While the given explanations make sense thinking about Piston driven engines... I am still having trouble understanding the concept with jet engines.
The kind of propulsion is actually not part of the problem. And therefore I think that the easiest way to understand it is just using a... sailplane 🙂
A sailplane basically loses altitude in order to overcome aerodynamic drag: it continuously trades potential energy (thanks to the loss in altitude) with kinetic energy (which is being dissipated due to drag). When is this exchange maximised? This exchange is obviously maximised when the sailplane loses as little kinetic energy as possible because of the drag i.e. when the drag is at its minimum (which happens to be also the point for best L/D). The relevant speed is termed "speed for best glide ratio".
Now, what happens when the sailplane reaches a thermal? Do we still need to minimise drag also in this case? No, the goal now is not only to gain as much altitude as possible but, since we don't know for how long the thermal is going to exist, the goal is also to do it in the quickest way as possible: now not only the travelled space (aka altitude aka potential energy) is important but the needed time as well; what has to be optimised now is therefore their ratio i.e. power by definition: the power extracted from the thermal.
So, if you want to:
- fly as much space as possible, you must fly at the speed for minimum drag (best L/D).
- fly as much time as possible, you must fly at the speed for minimum power required.

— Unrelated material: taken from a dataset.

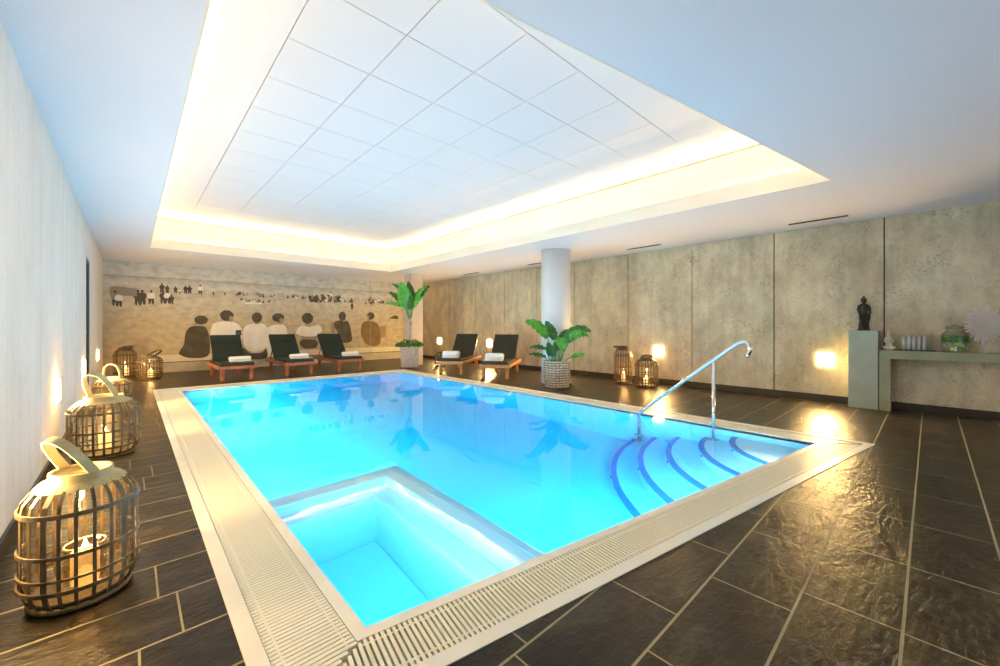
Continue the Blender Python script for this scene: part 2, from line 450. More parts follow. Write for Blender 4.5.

As said, note that this is a very general result not related to the particular propulsive system or aerodynamic characteristics of the airplane and therefore it applies equally well to an airplane with engine(s): obviously minimising the needed power minimises in this case the fuel consumption since that is the source of the power.
Due to the particular shape of the power required (as given for example in the plot in your question) the speed for minimum power is lower than the speed for minimum drag ($1/\sqrt{3}=0.76$ smaller to be precise) and the relevant drag is some 15.5% bigger.